If a service owner has made observability of its service robust, then CV can play a critical role in detecting problems in those observability parameters. In case, service owners do not have a robust mechanism to observe their service in production then they need to start first on observability before CV adds value for them.
Instance Based vs Service Based
All the deployment methodologies can be broadly categorized into “Canary” & “Non-Canary” deployments.
Currently CV does the verification by comparing metric/logs at node level instead of service level. Many times customers do not understand its need because in their day to day operations, they have focused more on service level metrics/logs. Their alerting mechanism also is largely based on service level threshold (just like Harness) except for customers who are doing canary deployment.
Canary Deployment
In canary deployment, new nodes are brought up with the new version while some of the existing nodes continue to operate with the older version. For verification to be effective, we need to compare metrics/log of canary nodes with nodes which are running the previous version.
Here we have opted to compare each one of the canary nodes (version V2) with each one of the primary nodes (version V1). Since both versions are active concurrently (post deployment); we use only post deployment metric/log data to do the verification.
A question that can come up here is why are we comparing each canary node with each primary node individually, why not compare the aggregate metrics of V2 version with version V1?

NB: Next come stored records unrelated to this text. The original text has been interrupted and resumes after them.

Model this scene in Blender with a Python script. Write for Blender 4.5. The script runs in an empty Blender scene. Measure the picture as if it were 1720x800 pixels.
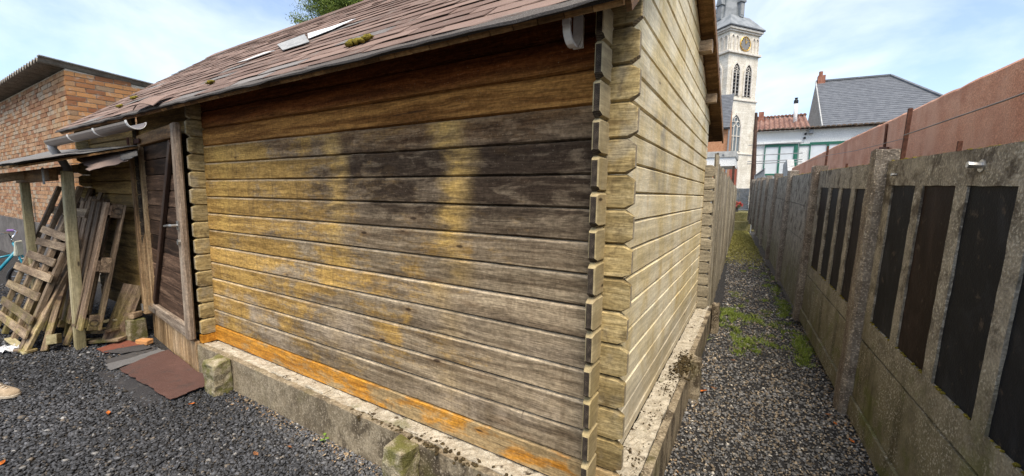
import bpy, bmesh, math, random
import numpy as np
from mathutils import Vector, Matrix, Euler
rnd = random.Random(7)
SC = bpy.context.scene
COL = SC.collection
R = math.radians

# ------------------------------------------------------------------ camera, sky, sun, exposure
cam_d = bpy.data.cameras.new('camera'); cam = bpy.data.objects.new('camera', cam_d); COL.objects.link(cam)
cam_d.sensor_width = 36.0; cam_d.lens = 36.0 * 674.44 / 1720.0; cam_d.clip_start = 0.02; cam_d.clip_end = 3000
CAM = Vector((0.498, -1.538, 1.518))
def cam_axes(yaw, pit, roll):
    yaw, pit, roll = R(yaw), R(pit), R(roll)
    f = Vector((-math.sin(yaw)*math.cos(pit), math.cos(yaw)*math.cos(pit), math.sin(pit)))
    r = Vector((math.cos(yaw), math.sin(yaw), 0)); u = r.cross(f)
    c, s = math.cos(roll), math.sin(roll)
    return c*r + s*u, -s*r + c*u, f
_r, _u, _f = cam_axes(31.0289, -6.2017, 0.8018)
cam.matrix_world = Matrix(((_r.x, _u.x, -_f.x, CAM.x), (_r.y, _u.y, -_f.y, CAM.y), (_r.z, _u.z, -_f.z, CAM.z), (0, 0, 0, 1)))
SC.camera = cam
SUN_AZ, SUN_EL = 144.0, 60.0          # compass style: from +Y towards +X
W = bpy.data.worlds.new('World'); SC.world = W; W.use_nodes = True
wn, wl = W.node_tree.nodes, W.node_tree.links
wn.clear()
w_out = wn.new('ShaderNodeOutputWorld'); w_bg = wn.new('ShaderNodeBackground')
w_sky = wn.new('ShaderNodeTexSky'); w_sky.sky_type = 'NISHITA'; w_sky.sun_disc = False
w_sky.sun_elevation = R(SUN_EL); w_sky.sun_rotation = R(SUN_AZ); w_sky.dust_density = 1.2; w_sky.ozone_density = 1.6; w_sky.air_density = 1.0
w_tc = wn.new('ShaderNodeTexCoord'); w_map = wn.new('ShaderNodeMapping'); w_map.inputs['Scale'].default_value = (1.0, 1.0, 2.6); w_map.inputs['Location'].default_value = (0.35, 0.1, 0.2)
w_no = wn.new('ShaderNodeTexNoise'); w_no.inputs['Scale'].default_value = 2.1; w_no.inputs['Detail'].default_value = 7; w_no.inputs['Roughness'].default_value = 0.55; w_no.inputs['Distortion'].default_value = 0.5
w_rp = wn.new('ShaderNodeValToRGB'); w_rp.color_ramp.elements[0].position = 0.38; w_rp.color_ramp.elements[0].color = (0.08, 0.08, 0.08, 1); w_rp.color_ramp.elements[1].position = 0.72; w_rp.color_ramp.elements[1].color = (0.62, 0.62, 0.62, 1)
w_mx = wn.new('ShaderNodeMix'); w_mx.data_type = 'RGBA'
w_mx.inputs['B'].default_value = (7.0, 7.15, 7.35, 1)
wl.new(w_tc.outputs['Generated'], w_map.inputs['Vector']); wl.new(w_map.outputs['Vector'], w_no.inputs['Vector']); wl.new(w_no.outputs['Fac'], w_rp.inputs['Fac'])
wl.new(w_rp.outputs['Color'], w_mx.inputs['Factor']); wl.new(w_sky.outputs['Color'], w_mx.inputs['A'])
wl.new(w_mx.outputs['Result'], w_bg.inputs['Color']); w_bg.inputs['Strength'].default_value = 0.116
wl.new(w_bg.outputs['Background'], w_out.inputs['Surface'])
sun_d = bpy.data.lights.new('sun', 'SUN'); sun = bpy.data.objects.new('sun', sun_d); COL.objects.link(sun)
sun_d.energy = 2.5; sun_d.angle = R(35); sun_d.color = (1.0, 0.91, 0.77)
sdir = Vector((math.sin(R(SUN_AZ))*math.cos(R(SUN_EL)), math.cos(R(SUN_AZ))*math.cos(R(SUN_EL)), math.sin(R(SUN_EL))))
sun.rotation_euler = sdir.to_track_quat('Z', 'Y').to_euler(); sun.location = sdir * 30
SC.view_settings.view_transform = 'Standard'; SC.view_settings.look = 'None'; SC.view_settings.gamma = 1.0; SC.view_settings.exposure = 1.08
SC.cycles.max_bounces = 6; SC.cycles.diffuse_bounces = 3; SC.cycles.glossy_bounces = 2; SC.cycles.transparent_max_bounces = 6
try: SC.cycles.use_denoising = True
except Exception: pass

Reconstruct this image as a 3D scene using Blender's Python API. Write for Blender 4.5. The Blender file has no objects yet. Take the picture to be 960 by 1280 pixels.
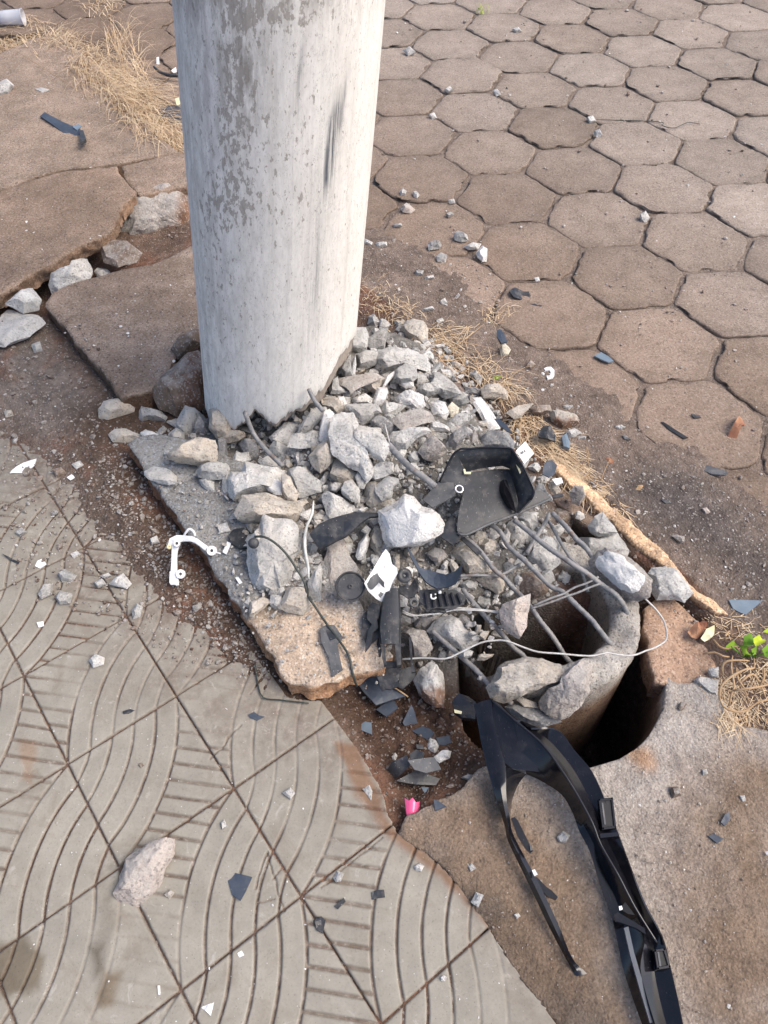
import bpy, bmesh, math, random
import numpy as np
from mathutils import Vector, Matrix

S = bpy.context.scene
COL = S.collection
rnd = random.Random(7)
NPR = np.random.default_rng(11)

# ------------------------------------------------------------------ camera
PITCH, ROLL, CAM_H, FPX = 0.908892, -0.006689, 1.26023, 962.694
_f = np.array([0, math.cos(PITCH), -math.sin(PITCH)])
_r0 = np.array([1.0, 0, 0]); _u0 = np.cross(_r0, _f)
_r = math.cos(ROLL)*_r0 + math.sin(ROLL)*_u0
_u = -math.sin(ROLL)*_r0 + math.cos(ROLL)*_u0
CAMP = np.array([0, 0, CAM_H])
cam = bpy.data.cameras.new('camera'); camo = bpy.data.objects.new('camera', cam); COL.objects.link(camo)
cam.sensor_fit = 'HORIZONTAL'; cam.sensor_width = 36.0; cam.lens = FPX/960*36.0
cam.clip_start = 0.02; cam.clip_end = 400
M = Matrix(((_r[0], _u[0], -_f[0], 0), (_r[1], _u[1], -_f[1], 0), (_r[2], _u[2], -_f[2], CAM_H), (0, 0, 0, 1)))
camo.matrix_world = M
S.camera = camo

# ------------------------------------------------------------------ light
SUN_DIR = Vector((0.56, -0.10, 0.76)).normalized()       # towards the sun
w = bpy.data.worlds.new('World'); S.world = w; w.use_nodes = True
nt = w.node_tree; nt.nodes.clear()
sky = nt.nodes.new('ShaderNodeTexSky'); sky.sky_type = 'NISHITA'; sky.sun_disc = False
sky.sun_elevation = math.asin(SUN_DIR.z); sky.sun_rotation = math.atan2(SUN_DIR.x, SUN_DIR.y)
sky.air_density = 0.8; sky.dust_density = 3.5; sky.ozone_density = 1.0
bgn = nt.nodes.new('ShaderNodeBackground'); bgn.inputs[1].default_value = 0.15
out = nt.nodes.new('ShaderNodeOutputWorld')
nt.links.new(sky.outputs[0], bgn.inputs[0]); nt.links.new(bgn.outputs[0], out.inputs[0])
sl = bpy.data.lights.new('sun', 'SUN'); sl.energy = 1.3; sl.angle = math.radians(40); sl.color = (1.0, 0.91, 0.79)
so = bpy.data.objects.new('sun', sl); COL.objects.link(so)
so.rotation_euler = SUN_DIR.to_track_quat('Z', 'Y').to_euler(); so.location = (6, 4, 6)
S.view_settings.view_transform = 'Standard'; S.view_settings.look = 'None'
S.view_settings.exposure = 0.88; S.view_settings.gamma = 1

# ------------------------------------------------------------------ numeric helpers
def U(x, y, z=0.0):
    """point of the place at height z seen at photograph position x, y"""
    d = (x-480)/FPX*_r - (y-640)/FPX*_u + _f
    return CAMP + (z-CAM_H)/d[2]*d
def ray(x, y):
    d = (x-480)/FPX*_r - (y-640)/FPX*_u + _f
    return d/np.linalg.norm(d)
def PX(P):
    d = np.asarray(P)-CAMP; q = d@_f
    return np.stack([480+FPX*(d@_r)/q, 640-FPX*(d@_u)/q], -1)
def W(poly, z=0.0): return np.array([U(x, y, z)[:2] for x, y in poly])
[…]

Reason is that generally version information is not part of emitted metrics & log while node information is by default present as a characteristic of the emitted metric & log by service (it is more evident in case of APM tools like Appd).

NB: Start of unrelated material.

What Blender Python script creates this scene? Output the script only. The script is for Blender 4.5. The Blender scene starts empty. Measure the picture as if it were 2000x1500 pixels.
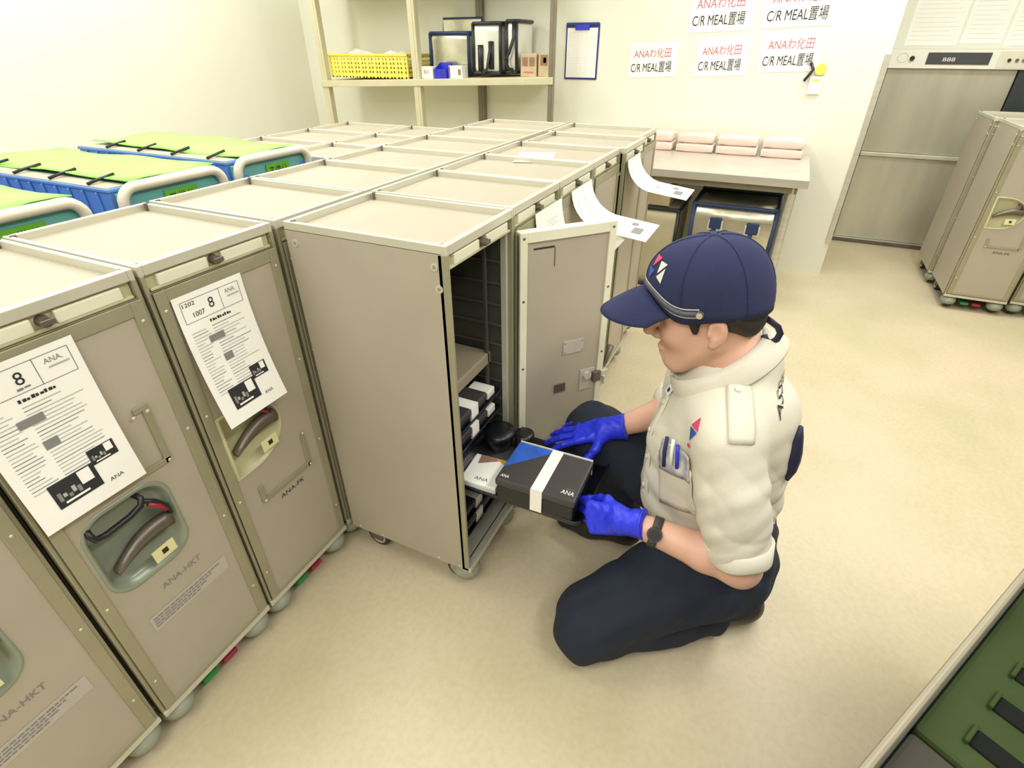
import bpy, bmesh, math, random
import numpy as np
from mathutils import Vector, Matrix
from mathutils.geometry import tessellate_polygon
from mathutils.bvhtree import BVHTree

random.seed(7)
rng = np.random.default_rng(7)
SC = bpy.context.scene
COL = SC.collection
PI = math.pi

# ------------------------------------------------------------------ camera, world, lights, exposure
cam_data = bpy.data.cameras.new('camera')
cam = bpy.data.objects.new('camera', cam_data)
COL.objects.link(cam)
SC.camera = cam
cam_data.sensor_fit = 'HORIZONTAL'
cam_data.sensor_width = 36.0
cam_data.lens = 1038.22 / 2000.0 * 36.0
cam_data.clip_start = 0.02
CAM_POS = Vector((-0.8292, -0.9680, 1.3552))
_yaw, _pit, _rol = 0.4415, -0.5702, -0.0028
_F = Vector((math.cos(_pit) * math.cos(_yaw), math.cos(_pit) * math.sin(_yaw), math.sin(_pit)))
_R = Vector((math.sin(_yaw), -math.cos(_yaw), 0.0))
_U = _R.cross(_F)
_c, _s = math.cos(_rol), math.sin(_rol)
_R2 = _R * _c + _U * _s
_U2 = _U * _c - _R * _s
_m = Matrix((_R2, _U2, -_F)).transposed().to_4x4()
_m.translation = CAM_POS
cam.matrix_world = _m

world = bpy.data.worlds.new('world')
SC.world = world
world.use_nodes = True
world.node_tree.nodes['Background'].inputs[0].default_value = (1.0, 0.99, 0.95, 1)
world.node_tree.nodes['Background'].inputs[1].default_value = 0.35


def area_light(name, loc, sx, sy, power, col=(0.985, 0.99, 1.0), rot=(0, 0, 0)):
    d = bpy.data.lights.new(name, 'AREA')
    d.shape = 'RECTANGLE'
    d.size, d.size_y = sx, sy
    d.energy = power
    d.color = col
    o = bpy.data.objects.new(name, d)
    o.location = loc
    o.rotation_euler = rot
    COL.objects.link(o)
    return o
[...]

Health source configuration for Non-APM sources (like prometheus, data dog etc), has a field named “service instance identifier”. This field allows CV to identify the name of the host which has emitted the metric/log. For example , if the user configures “service instance identifier’ as ‘pod’; then CV will map the value of field ‘pod’ as host name.
B/G Deployment / Rolling Deployment
In both of these deployments, verification is done when traffic gets shifted completely to the new version of the service after completion of deployment. So to do verification, the metric/log data needs to be compared between pre deployment & post deployment. Node wise comparison as explained in case of (canary deployment) takes place here also. The difference is:
- Pre-Deployment metric/log is collected (For example , let us assume deployment gets completed at 10.00 AM, takes 2 mins to settle and verification is running for 5 mins. In this case the metric/log is collected from 9.55 AM to 10.00 AM and compared with data of 10.02-10.07 AM).
In case of B/G deployment, where you place the verification matters. In case you want to run verification after the blue environment is ready then you need to put some traffic to it. In this case while running verification, analysis will be done between blue and green environment nodes. In case you put the verify step after complete switch of traffic to blue environment, then analysis will be done between pre deployment & post deployment data.
Alternative Usage
While CV has been designed to verify deployment, it can still act as a verification for any kind of change getting done through a Harness pipeline. You can add the verify step at any place, and it will do a pre & post action analysis (similar to rolling deployment). Only condition to be satisfied is that there shall be some metric/log data before the change was introduced and also after that change is completed.
Load Test
The user can configure the verify step to work in Load Test configuration. Here the verification is done by comparing the post deployment data with a predefined baseline data. Analysis is done at service level instead of node. Currently we support last passed verification of the same service as baseline.
Plain Threshold Based Verification
Another option is to do plain threshold based verification without doing any comparative analysis. In this the user can define the failure threshold for the metric and verify step can fail if thresholds are breached during verification. It does not include any node based analysis and any ML usage.
Feedback
Harness allows users to configure input that can be used while doing the verification. It is available for both metric (called metric threshold) & log health sources (called log feedback). It helps in tweaking the result of verification and make it more accurate in the context of that particular service.
Apart from this another configuration , called sensitivity, is available to the users for controlling the outcome of verification.
Metric Threshold
Users can define thresholds for metric as part of health source configuration. There are two kinds of thresholds that users can define. They are:
- Fail Fast: These are thresholds, if breached verification will fail without doing any kind of analysis. For example, a user can define that ART value of more than 10 seconds consecutively for 5 mins will fail the verification. In this scenario, no comparative analysis with the older version will be done.
- Ignore: These are thresholds , if breached then comparative analysis (with the metric of older version) will be done & verification will pass/fail based on the analysis result. If metric values are within the ‘ignore’ threshold then analysis will ignore those points. For example, an user can define that ART value of less than 200 ms can be ignored for analysis. In this scenario, all data points in a metric graph with a value less than 200ms will not be included in verification analysis. If metric value remained below 200ms throughout the verification duration then verification will pass without any analysis; other wise comparative analysis will be done.
Log Feedback
Once a log verification has run as part of the verify step, users can review the logs detected and provide feedback for them. These feedbacks will be considered when next time verification runs. Feedback can be provided as the risk value of that particular log. Supported values are:
- High Risk: It means any time this log is seen, verification will fail. So it can happen that this log was seen with the older version, but verification will fail if it is seen again with the new version.
- Medium Risk: A log with medium risk will make verification fail only if user is running verification with high sensitivity.
- No Risk: log marked as “no risk” will not contribute to the verification result. It will be ignored.
Sensitivity
Users can configure the sensitivity parameter to control the strictness of verification. Supports three possible values:
- High: Even small deviation in metric or detection of single unknown log will make verification fail.
- Medium: It runs verification with medium tolerance. For example, verification will not fail if metrics are deviating with small amounts. Log verification will not fail because of “unexpected” frequency logs.
- Low: Tolerance will be high for this verification. For example metrics need to deviate substantially from the previous version. Log verification needs to have some unknown cluster of logs detected in log analysis for verification to fail.